Shortly after he’s arrived at this decision he meets Rin, two years following the massacre of her parents by adherents of a samurai school called Itto Ryu, determined to prove the worth of their form by wiping out all other dojos. In their brief appearance here Hiroaki Samura designs several stimulating characters who match any superheroes for visual eccentricity and distinction, and some will recur throughout.

Reluctantly at first, unsure of the line between good and evil based on a single perspective, Manji agrees to accompany Rin, and the story takes off from there.

Samura applies a sly sense of humour, firstly in attempting to restore what we now know as the swastika to its pre-20th century symbolism. Manji adopts it as his own iconography, and at one point carves the shape precisely as he decapitates an attacker’s head. Blade of the Immortal is extremely violent throughout, often in balletic fashion and beautifully so. It’s not a feature of this opening volume, but throughout the series sequences of pages at a time are given over to lovingly rendered combat.
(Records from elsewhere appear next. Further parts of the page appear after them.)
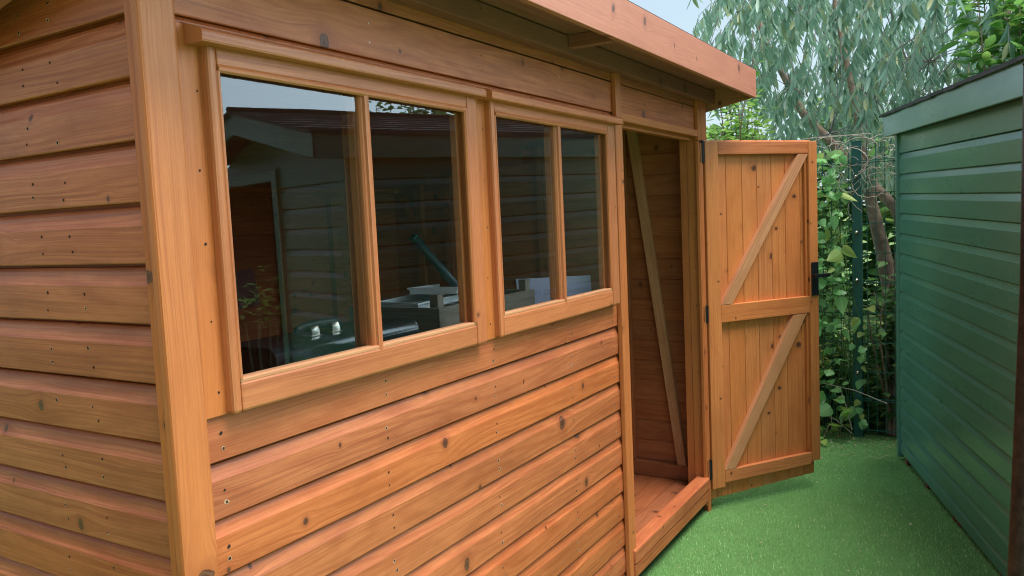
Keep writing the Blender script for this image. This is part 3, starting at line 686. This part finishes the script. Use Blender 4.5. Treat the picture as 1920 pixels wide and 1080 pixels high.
for i in range(4):
    a = q[i]; b = q[(i + 1) % 4]; m.face([SMx @ Vector((a[0], 0, a[2])), SMx @ Vector((b[0], 0, b[2])), SMx @ Vector((b[0], .002, b[2])), SMx @ Vector((a[0], .002, a[2]))], [(0, 0)] * 4, (0, 0))
o = m.build('sheet', M_SHEET, sh); unparent_loc(sh, o)
def text(body, size, M_, mat, parent, nm='lettering', ext=.0002):
    cu = bpy.data.curves.new(nm, 'FONT'); cu.body = body; cu.size = size; cu.extrude = ext; cu.align_x = 'CENTER'
    o = bpy.data.objects.new(nm, cu); COL.objects.link(o); dg = bpy.context.evaluated_depsgraph_get(); me = bpy.data.meshes.new_from_object(o.evaluated_get(dg))
    bpy.data.objects.remove(o); me.materials.clear(); me.materials.append(mat); o = bpy.data.objects.new(nm, me); COL.objects.link(o); o.parent = parent; 
    o.matrix_world = M_ if parent is None else M_; o.parent = parent; o.matrix_parent_inverse = Matrix.Translation(parent.location).inverted(); o.matrix_basis = M_; return o
def sheet_text(body, size, xm, z):
    p = SMx @ Vector((xm, .0024, z)); Mt = Matrix((( -ax.x, 0, nx_.x, p.x), (-ax.y, 0, nx_.y, p.y), (0, 1, 0, p.z), (0, 0, 0, 1)))
    text(body, size, Mt, M_PRINT, sh)
sheet_text('Malvern HD Pent', .030, Wd / 2, 1.135); sheet_text('(OL)', .028, Wd * .62, 1.05)
# small dark leaflet hung on the back wall
m = MB(); m.beam((1.95, YB - .012, 1.235), (1.965, YB - .03, 1.04), .17, .003, (0, 1, 0)); tag(m.build('leaflet', plain('dim_leaflet', (.16, .075, .08), .35, var=.1)), 'dim reddish leaflet on the back wall inside the shed', 'leaflet')

# ------------------------------------------------------------------ green shed
ga = R(18.4); G = Vector((4.451, -.814, 0)); gd = Vector((-math.cos(ga), -math.sin(ga), 0)); gn = Vector((math.sin(ga), -math.cos(ga), 0))   # gd: towards camera along the wall, gn: into the shed
GL, GW = 2.38, 1.8
gs = empty('green_shed', (*(G + gd * 1.2)[:2], -.10), 'dark green painted timber shed with shingled roof, across the turf path', 'shed')
# long wall frame: local x = along gd, outward = -gn ; M maps (s, yl=-d, z) -> G + gd*s + gn*yl
GM = Matrix(((gd.x, gn.x, 0, G.x), (gd.y, gn.y, 0, G.y), (-.020, 0, 1, 0), (0, 0, 0, 1)))
zs = [1.732, 1.609, 1.493, 1.376, 1.256, 1.136, 1.022, .907, .786, .665, .553, .435, .321, .204, .091, -.019, -.098]
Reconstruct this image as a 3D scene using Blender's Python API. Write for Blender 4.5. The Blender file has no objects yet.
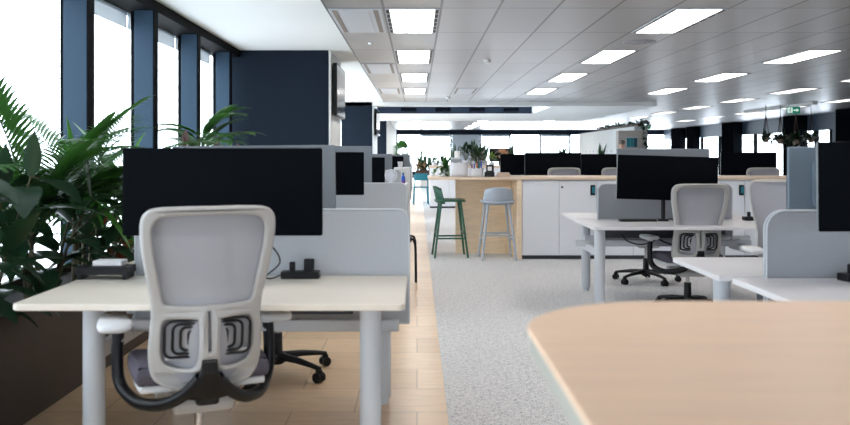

Blade of the Immortal isn’t a series for the faint of heart in other respects. Samura applies horror aspects to create one memorable grotesque, and when you have a hero who can’t die he can be subjected to all kinds of grisly procedures. Samura also characterises his work by dropping in full pages, ornately decorated, resembling nothing so much as action laid over a complex Japanese tattoo pattern.

It’s not apparent from this already excellently crafted story just how complex Samura’s masterwork is going to become over the following books. He deals in motivations, justifications, shades of grey and shifting sands, and the circumstances it takes to alter perception. Blood of a Thousand, though, is a fine introduction and the series continues with Cry of the Worm. Both are now collected along with Dreamsong in the first Blade of the Immortal Omnibus.